Eso explica que las tribunas del Estadio Azteca se tiñan de amarillo y azul. La histórica división que provocan los choques entre el América y el Guadalajara queda para otra ocasión… Cuando los equipos más populares del futbol mexicano estén al mismo nivel.
Ayer fue un claro dominio águila en cualquier recoveco. La interminable caravana que llega por Calzada de Tlalpan y Avenida del Imán tiene en la presunción y orgullo a sus estandartes.
“Siempre se dice que en el Clásico puede pasar lo que sea, pero ahora no. Somos mejores que ellos, no tienen con qué hacernos algo”, afirma Luis González, vendedor en una tienda de abarrotes, quien no pisaba el hogar amarillo desde aquella velada en la que observó la undécima coronación azulcrema. “Quería venir a todos los juegos, pero vi que este torneo recibíamos a las cabras esas y ahorré para cuatro boletos”.

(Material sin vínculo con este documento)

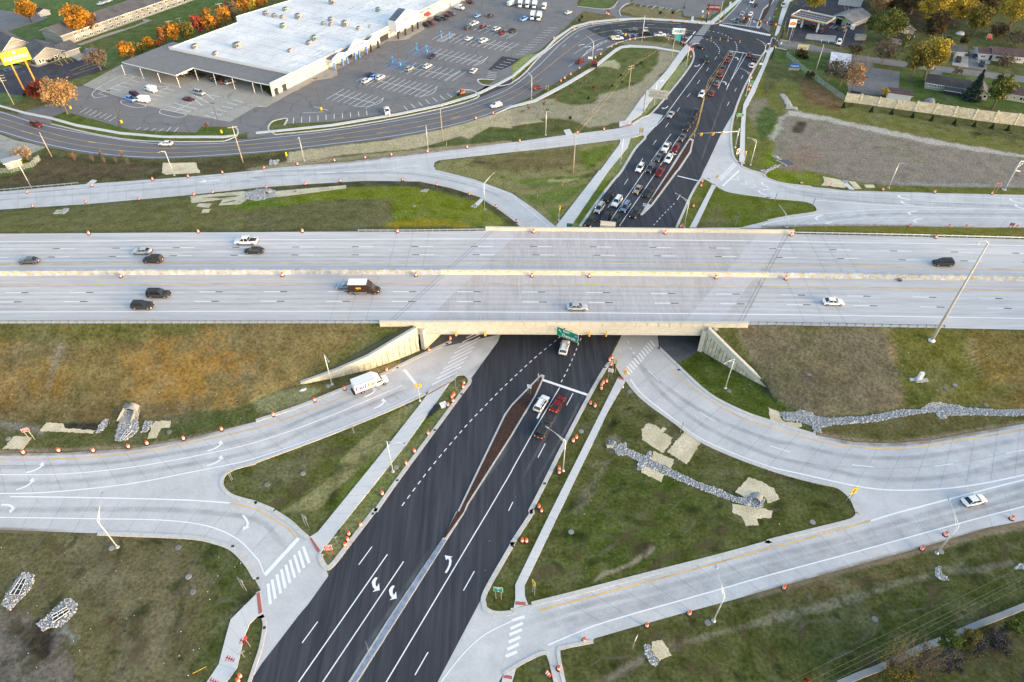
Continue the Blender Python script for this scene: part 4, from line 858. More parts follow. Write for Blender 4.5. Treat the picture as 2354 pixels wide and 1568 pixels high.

Le acompañan sus tres hijos. El más pequeño, Fernando, no había nacido en 1996, año en el que el corazón de su padre sufrió una herida que ni siquiera ha empezado a cicatrizar.

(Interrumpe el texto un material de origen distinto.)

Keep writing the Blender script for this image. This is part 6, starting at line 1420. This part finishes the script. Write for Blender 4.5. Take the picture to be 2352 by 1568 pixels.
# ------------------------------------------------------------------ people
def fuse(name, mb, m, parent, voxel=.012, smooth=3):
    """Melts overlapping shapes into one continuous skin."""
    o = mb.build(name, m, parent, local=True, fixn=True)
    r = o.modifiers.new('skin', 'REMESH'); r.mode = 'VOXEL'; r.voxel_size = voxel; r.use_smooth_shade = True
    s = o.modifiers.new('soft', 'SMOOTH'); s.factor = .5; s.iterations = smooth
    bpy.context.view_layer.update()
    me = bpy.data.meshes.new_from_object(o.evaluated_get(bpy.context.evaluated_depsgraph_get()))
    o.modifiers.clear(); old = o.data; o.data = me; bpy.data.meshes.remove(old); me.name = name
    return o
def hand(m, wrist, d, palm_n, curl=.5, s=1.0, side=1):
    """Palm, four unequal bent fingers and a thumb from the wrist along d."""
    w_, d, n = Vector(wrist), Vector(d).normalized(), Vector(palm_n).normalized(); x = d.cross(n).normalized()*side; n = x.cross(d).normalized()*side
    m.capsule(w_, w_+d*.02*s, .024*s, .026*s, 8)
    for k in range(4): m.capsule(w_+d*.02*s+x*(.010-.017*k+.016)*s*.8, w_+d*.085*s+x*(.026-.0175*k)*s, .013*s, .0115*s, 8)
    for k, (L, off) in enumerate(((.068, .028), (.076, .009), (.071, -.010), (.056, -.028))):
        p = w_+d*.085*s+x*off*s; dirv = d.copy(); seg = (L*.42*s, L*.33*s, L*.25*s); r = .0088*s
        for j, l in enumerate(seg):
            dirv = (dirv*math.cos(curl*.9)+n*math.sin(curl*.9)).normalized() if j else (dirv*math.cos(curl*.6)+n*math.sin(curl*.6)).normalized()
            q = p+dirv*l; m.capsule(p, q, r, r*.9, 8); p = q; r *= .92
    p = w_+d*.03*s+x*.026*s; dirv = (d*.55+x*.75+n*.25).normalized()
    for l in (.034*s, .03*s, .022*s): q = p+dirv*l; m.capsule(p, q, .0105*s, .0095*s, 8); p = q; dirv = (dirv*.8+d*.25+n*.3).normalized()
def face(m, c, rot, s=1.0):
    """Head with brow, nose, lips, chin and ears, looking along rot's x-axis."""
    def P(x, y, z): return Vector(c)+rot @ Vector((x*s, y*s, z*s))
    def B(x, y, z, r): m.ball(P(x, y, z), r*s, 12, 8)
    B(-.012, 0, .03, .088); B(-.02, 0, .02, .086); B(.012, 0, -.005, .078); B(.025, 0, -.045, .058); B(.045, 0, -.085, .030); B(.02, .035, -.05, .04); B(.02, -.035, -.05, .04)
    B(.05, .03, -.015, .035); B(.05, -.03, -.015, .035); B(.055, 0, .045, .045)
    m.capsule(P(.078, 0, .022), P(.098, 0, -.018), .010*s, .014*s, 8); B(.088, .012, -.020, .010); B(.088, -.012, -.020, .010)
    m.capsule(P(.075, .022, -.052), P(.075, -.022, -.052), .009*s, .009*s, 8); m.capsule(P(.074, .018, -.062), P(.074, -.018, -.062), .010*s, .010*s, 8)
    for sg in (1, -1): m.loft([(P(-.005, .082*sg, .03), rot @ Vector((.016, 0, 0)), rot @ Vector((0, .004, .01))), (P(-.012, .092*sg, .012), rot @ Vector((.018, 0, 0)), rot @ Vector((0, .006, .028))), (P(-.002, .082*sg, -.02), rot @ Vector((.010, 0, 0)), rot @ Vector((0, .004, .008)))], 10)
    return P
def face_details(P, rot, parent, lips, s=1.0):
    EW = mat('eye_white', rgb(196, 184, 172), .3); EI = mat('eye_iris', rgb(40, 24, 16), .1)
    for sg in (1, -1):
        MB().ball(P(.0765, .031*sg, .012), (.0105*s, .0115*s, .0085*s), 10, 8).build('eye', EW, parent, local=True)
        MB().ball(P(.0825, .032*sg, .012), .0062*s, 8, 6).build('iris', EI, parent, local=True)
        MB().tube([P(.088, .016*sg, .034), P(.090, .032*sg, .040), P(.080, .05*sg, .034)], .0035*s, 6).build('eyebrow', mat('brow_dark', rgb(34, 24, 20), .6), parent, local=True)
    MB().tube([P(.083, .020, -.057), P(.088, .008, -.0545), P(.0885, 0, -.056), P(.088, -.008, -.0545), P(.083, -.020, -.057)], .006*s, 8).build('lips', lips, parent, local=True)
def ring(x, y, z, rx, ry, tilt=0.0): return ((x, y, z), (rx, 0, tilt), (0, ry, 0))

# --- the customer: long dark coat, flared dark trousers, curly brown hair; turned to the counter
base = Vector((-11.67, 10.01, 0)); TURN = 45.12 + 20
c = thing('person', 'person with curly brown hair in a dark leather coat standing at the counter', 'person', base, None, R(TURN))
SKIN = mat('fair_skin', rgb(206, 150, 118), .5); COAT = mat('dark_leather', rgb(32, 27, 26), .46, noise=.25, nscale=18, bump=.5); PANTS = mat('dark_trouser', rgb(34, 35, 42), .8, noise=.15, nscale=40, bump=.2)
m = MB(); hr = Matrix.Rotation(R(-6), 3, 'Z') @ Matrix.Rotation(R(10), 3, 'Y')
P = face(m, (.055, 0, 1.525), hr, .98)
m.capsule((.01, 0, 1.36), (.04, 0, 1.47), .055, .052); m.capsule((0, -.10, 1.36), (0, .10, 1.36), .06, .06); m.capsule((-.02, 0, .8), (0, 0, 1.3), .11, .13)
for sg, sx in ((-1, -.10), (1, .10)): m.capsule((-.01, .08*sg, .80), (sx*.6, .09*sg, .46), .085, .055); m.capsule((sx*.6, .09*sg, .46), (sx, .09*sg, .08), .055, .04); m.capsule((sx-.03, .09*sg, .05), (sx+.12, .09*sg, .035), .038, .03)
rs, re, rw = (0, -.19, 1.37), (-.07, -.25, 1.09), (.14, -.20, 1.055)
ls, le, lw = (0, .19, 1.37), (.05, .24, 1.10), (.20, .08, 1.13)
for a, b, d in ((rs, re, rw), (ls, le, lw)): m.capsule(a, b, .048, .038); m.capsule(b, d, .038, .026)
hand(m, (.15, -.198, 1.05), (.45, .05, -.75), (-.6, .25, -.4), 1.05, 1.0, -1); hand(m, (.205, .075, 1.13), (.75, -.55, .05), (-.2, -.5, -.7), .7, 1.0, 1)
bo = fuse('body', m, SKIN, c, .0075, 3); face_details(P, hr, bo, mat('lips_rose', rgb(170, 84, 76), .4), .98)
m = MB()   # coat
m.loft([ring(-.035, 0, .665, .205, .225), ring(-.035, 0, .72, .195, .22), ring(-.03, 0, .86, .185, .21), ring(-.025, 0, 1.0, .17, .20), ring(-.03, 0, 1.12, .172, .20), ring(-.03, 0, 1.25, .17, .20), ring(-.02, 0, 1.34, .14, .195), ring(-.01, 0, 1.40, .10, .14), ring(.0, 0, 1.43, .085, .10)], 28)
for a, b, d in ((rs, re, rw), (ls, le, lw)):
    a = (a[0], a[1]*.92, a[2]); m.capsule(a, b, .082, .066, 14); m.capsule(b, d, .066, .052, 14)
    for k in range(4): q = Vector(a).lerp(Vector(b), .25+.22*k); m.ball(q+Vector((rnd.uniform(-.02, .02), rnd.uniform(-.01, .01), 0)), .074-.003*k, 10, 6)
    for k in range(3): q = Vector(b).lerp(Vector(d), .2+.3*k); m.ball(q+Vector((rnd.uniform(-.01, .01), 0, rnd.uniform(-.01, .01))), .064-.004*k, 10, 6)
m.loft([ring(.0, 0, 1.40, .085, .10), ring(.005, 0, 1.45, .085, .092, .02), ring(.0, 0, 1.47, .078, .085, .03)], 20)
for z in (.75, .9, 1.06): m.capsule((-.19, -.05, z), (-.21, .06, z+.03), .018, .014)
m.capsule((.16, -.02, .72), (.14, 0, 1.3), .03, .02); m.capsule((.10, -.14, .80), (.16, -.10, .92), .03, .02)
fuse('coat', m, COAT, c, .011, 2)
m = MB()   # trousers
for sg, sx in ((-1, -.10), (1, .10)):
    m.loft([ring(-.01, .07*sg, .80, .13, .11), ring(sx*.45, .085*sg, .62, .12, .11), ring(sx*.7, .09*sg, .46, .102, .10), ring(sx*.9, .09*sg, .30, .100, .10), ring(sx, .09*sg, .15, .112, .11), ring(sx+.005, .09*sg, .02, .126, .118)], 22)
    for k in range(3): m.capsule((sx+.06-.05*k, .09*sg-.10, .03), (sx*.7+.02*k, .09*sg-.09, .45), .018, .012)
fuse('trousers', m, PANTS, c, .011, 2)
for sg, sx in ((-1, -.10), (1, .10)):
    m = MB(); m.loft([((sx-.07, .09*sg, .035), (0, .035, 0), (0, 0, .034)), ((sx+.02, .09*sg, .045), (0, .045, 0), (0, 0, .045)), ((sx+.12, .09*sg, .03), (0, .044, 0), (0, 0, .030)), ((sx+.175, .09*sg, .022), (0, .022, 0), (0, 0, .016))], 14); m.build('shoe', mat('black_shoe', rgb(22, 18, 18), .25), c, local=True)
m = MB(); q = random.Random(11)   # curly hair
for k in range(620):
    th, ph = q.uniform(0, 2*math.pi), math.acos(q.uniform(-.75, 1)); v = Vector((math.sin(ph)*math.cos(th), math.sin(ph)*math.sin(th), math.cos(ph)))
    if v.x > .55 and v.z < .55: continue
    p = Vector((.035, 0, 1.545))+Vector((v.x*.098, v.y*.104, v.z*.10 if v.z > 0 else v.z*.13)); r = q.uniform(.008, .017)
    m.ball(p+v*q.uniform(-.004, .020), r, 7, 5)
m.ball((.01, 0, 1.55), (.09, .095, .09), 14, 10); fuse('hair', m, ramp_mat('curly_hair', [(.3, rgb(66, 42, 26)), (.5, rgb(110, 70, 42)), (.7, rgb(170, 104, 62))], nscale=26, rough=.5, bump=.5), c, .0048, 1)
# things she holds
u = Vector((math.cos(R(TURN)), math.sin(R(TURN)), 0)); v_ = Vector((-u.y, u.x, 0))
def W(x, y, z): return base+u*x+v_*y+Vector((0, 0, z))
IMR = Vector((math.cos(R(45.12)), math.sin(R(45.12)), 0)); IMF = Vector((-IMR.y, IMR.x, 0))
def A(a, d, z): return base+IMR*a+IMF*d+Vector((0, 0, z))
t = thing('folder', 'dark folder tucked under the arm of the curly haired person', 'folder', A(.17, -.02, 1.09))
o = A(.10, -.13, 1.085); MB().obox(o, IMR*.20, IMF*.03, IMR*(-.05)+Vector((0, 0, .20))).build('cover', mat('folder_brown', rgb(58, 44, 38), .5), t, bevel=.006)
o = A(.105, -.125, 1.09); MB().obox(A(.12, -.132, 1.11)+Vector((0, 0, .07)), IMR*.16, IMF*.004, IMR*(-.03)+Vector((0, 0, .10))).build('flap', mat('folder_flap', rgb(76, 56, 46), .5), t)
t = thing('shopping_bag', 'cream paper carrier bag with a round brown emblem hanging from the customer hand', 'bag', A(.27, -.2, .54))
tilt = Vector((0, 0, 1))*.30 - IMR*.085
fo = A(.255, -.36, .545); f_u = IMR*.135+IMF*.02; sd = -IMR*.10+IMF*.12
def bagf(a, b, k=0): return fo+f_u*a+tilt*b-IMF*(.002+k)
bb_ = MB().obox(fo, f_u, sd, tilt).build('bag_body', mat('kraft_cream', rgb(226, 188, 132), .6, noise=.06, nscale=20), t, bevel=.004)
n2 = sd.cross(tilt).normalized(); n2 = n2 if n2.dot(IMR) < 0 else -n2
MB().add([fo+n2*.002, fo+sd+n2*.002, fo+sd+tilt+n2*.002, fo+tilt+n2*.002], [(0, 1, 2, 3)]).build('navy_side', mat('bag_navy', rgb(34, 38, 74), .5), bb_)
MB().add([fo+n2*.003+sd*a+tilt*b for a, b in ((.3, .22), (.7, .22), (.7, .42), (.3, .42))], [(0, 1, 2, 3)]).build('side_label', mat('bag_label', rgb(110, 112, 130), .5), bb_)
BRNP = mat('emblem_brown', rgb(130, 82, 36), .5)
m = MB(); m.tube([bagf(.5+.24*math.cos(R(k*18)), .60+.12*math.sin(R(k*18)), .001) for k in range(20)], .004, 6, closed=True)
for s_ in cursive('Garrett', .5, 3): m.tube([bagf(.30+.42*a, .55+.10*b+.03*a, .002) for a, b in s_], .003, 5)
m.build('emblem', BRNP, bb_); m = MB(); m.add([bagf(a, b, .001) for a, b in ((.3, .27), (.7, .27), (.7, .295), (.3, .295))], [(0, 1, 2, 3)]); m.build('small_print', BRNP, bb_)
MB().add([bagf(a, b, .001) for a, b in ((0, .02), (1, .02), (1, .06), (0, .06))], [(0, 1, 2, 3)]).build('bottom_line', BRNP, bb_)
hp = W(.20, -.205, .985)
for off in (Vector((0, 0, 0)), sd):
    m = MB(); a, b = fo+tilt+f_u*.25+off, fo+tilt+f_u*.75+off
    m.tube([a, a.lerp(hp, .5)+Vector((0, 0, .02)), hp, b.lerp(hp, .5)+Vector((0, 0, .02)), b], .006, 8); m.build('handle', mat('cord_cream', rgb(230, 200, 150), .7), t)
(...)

No olvida aquella visita al Jalisco. El Rebaño Sagrado, entonces dirigido por Ricardo Ferretti, se llevó el juego que divide a México con un irrefutable 5-0. Es la mayor goleada en el Clásico dentro de los torneos cortos. Desde entonces, ha aguardado por la revancha.

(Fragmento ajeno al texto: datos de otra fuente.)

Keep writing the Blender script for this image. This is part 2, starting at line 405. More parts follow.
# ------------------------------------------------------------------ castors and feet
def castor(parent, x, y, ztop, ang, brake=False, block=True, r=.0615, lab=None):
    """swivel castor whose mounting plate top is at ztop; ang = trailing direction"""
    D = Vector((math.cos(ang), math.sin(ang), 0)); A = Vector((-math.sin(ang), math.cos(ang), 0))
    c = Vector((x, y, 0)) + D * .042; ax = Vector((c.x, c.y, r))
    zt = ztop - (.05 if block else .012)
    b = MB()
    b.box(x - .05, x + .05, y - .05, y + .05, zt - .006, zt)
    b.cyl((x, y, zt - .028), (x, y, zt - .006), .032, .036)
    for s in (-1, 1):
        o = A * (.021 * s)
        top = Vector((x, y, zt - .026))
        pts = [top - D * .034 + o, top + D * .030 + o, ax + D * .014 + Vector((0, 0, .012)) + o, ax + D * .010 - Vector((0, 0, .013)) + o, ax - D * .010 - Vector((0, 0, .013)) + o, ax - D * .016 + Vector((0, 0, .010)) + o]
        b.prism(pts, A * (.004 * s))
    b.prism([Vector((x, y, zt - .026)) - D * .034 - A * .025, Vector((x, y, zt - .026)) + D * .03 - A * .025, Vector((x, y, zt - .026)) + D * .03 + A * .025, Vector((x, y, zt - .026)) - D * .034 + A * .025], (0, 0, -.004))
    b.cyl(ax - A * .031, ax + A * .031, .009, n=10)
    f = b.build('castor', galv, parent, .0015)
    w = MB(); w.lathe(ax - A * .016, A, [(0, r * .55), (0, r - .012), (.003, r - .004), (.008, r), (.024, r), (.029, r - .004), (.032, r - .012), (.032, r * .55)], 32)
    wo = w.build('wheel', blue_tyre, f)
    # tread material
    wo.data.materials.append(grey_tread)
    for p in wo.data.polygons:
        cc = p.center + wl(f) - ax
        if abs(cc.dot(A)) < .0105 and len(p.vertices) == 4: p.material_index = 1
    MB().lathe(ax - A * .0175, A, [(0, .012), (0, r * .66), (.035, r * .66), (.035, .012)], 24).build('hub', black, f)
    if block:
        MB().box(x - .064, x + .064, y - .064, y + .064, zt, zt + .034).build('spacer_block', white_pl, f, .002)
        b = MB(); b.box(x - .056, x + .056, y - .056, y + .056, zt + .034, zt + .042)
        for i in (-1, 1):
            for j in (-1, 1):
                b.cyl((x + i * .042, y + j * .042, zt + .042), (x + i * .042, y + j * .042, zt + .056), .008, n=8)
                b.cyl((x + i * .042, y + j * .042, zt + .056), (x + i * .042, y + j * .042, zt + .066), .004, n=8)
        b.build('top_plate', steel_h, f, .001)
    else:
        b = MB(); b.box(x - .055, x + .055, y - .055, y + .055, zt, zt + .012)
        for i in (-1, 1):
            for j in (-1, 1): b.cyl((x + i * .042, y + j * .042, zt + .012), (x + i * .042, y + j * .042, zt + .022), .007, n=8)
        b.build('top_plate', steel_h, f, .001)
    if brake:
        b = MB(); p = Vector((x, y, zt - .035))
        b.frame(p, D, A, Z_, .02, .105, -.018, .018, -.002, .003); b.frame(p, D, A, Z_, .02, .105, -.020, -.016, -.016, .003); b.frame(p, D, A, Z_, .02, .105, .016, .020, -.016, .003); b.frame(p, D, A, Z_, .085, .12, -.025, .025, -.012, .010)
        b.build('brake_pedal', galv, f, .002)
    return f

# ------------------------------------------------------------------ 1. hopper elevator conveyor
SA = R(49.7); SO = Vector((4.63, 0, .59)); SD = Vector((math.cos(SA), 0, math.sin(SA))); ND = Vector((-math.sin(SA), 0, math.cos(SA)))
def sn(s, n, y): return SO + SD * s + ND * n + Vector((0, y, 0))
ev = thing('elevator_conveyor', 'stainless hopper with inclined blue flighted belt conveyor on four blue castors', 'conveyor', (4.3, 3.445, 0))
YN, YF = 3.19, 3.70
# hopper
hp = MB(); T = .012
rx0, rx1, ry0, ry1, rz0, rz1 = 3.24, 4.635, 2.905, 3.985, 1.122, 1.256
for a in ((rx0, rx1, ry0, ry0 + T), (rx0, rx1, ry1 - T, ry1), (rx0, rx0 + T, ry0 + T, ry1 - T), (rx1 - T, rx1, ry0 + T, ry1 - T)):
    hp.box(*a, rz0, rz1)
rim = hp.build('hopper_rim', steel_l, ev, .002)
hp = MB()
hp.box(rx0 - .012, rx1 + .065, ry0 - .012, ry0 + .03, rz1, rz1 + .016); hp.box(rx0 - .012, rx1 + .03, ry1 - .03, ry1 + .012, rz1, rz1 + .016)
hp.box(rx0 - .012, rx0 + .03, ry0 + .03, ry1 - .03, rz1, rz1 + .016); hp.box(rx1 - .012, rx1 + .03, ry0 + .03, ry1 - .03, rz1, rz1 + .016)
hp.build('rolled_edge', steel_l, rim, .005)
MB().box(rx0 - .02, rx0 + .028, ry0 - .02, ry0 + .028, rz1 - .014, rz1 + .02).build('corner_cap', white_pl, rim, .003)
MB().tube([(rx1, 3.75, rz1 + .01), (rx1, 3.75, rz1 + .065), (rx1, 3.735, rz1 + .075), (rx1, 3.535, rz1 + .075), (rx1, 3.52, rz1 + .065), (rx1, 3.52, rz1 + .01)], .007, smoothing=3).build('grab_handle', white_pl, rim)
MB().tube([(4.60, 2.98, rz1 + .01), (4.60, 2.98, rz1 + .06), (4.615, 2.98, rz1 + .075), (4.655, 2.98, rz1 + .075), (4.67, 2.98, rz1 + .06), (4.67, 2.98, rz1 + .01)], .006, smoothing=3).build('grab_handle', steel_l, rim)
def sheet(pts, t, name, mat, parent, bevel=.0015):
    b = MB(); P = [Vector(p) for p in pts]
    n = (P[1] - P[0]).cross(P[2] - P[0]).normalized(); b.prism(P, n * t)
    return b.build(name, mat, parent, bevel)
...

“Es ahora o nunca. Estamos muy bien, somos los campeones, Miguel Herrera es un dios y ellos están en el lugar perfecto: peleando por el (no) descenso”, advierte Luis. “Tampoco se me olvida que varias veces nos han metido 3-0… Pero hoy (ayer) será”.
Sentimiento también experimentado por los más de 75 mil americanistas que construyen la mayoría en el Azteca. El resto son valientes o enfermos de amor por un gigante en decadencia.
El Piojo es recibido con una ovación digna de rock star, las Chivas son asfixiadas dentro y fuera del campo. Tarde añorada por el pueblo azulcrema durante más de tres lustros. Por eso, muchos de sus integrantes adquirieron entradas el lunes o martes; otros, gastan hasta tres mil 500 pesos en tickets con precio original de 700.
El problema es que la euforia languidece un poco más cada que cae uno de los granos que componen al reloj de arena. Las gargantas no explotan, así es que reaparecen los insultos en las gradas. Nada de relevancia, al igual que durante las horas previas, cuando diminutos brotes de violencia no empañan la sui géneris convivencia que seguidores amarillos y rojiblancos son capaces de sostener.
Todos los desencuentros son controlados por la policía, que no llega a tiempo a algunos. Aparecen muchos hematomas, aunque poca sangre, en un duelo que siempre tiene a la pasión como argumento.